«Suprématie quantique»: Google revendique une percée, les chercheurs restent prudents
Google a publié dans Nature une démonstration d’avantage quantique sur son processeur Willow. Bien que robuste selon l’entreprise, le résultat est accueilli avec prudence par une partie de la communauté.
Google a annoncé une nouvelle avancée dans le domaine du calcul quantique. Selon l’entreprise, son processeur Willow a permis d’exécuter un algorithme avec une vitesse inégalée, 13’000 fois supérieure à celle du meilleur algorithme classique sur un supercalculateur. Ce résultat est de ce fait présenté par Google comme un cas d’«avantage quantique», un terme que la firme préfère désormais à la «suprématie quantique» déjà revendiquée en 2019.
Un algorithme vérifiable exécuté sur le processeur Willow
D’après Google, Quantum Echoes est le premier algorithme quantique vérifiable à dépasser les performances des ordinateurs classiques. Concrètement, l’algorithme repose sur une méthode d’«échos quantiques», où un signal est injecté dans un système de qubits, perturbé, puis inversé pour produire un signal de retour amplifié par interférence constructive. Cela permettrait d’atteindre une sensibilité de mesure suffisante pour extraire des informations précises sur la structure de systèmes naturels, comme des molécules ou des matériaux magnétiques.

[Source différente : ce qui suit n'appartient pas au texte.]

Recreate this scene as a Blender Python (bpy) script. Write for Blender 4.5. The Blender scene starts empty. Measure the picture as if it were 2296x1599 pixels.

Google précise que ce type de calcul génère un résultat déterministe, qui peut être reproduit sur un autre ordinateur quantique équivalent. L’entreprise considère que cette vérifiabilité marque un tournant, les démonstrations antérieures d’avantage quantique reposant sur des résultats probabilistes, difficilement comparables ou reproductibles.
Un résultat salué mais discuté
L’article a été publié dans la revue Nature le 22 octobre. Interrogé par la rédaction du journal scientifique, Dries Sels, physicien quantique à l’Université de New York, estime que «le niveau de preuve requis pour une telle affirmation doit être élevé». Il note que, bien que Google ait sérieusement comparé son approche avec de nombreux algorithmes classiques, l’absence d’une preuve formelle excluant toute alternative classique rapide rend la conclusion prématurée à ses yeux.
James Whitfield, professeur à Dartmouth College, juge de son côté que l’avancée technique est «impressionnante», mais qu’il est encore «difficile d’imaginer des applications économiquement viables à court terme».
Scott Aaronson, spécialiste en informatique quantique à l’Université du Texas, voit dans la démonstration de l’algorithme Quantum Echoes publiée dans Nature un progrès notable: «Le fait que le résultat soit un nombre précis, reproductible, est un atout important». Selon lui, Google pose un défi clair aux sceptiques: reproduire le même résultat avec des moyens classiques.
Il souligne toutefois que le gain de performance annoncé par Google pourrait être remis en cause si des algorithmes classiques plus efficaces étaient développés. Il rappelle également que transformer la démonstration publiée dans Nature en une application commerciale ou en un ordinateur quantique à grande échelle reste un défi majeur.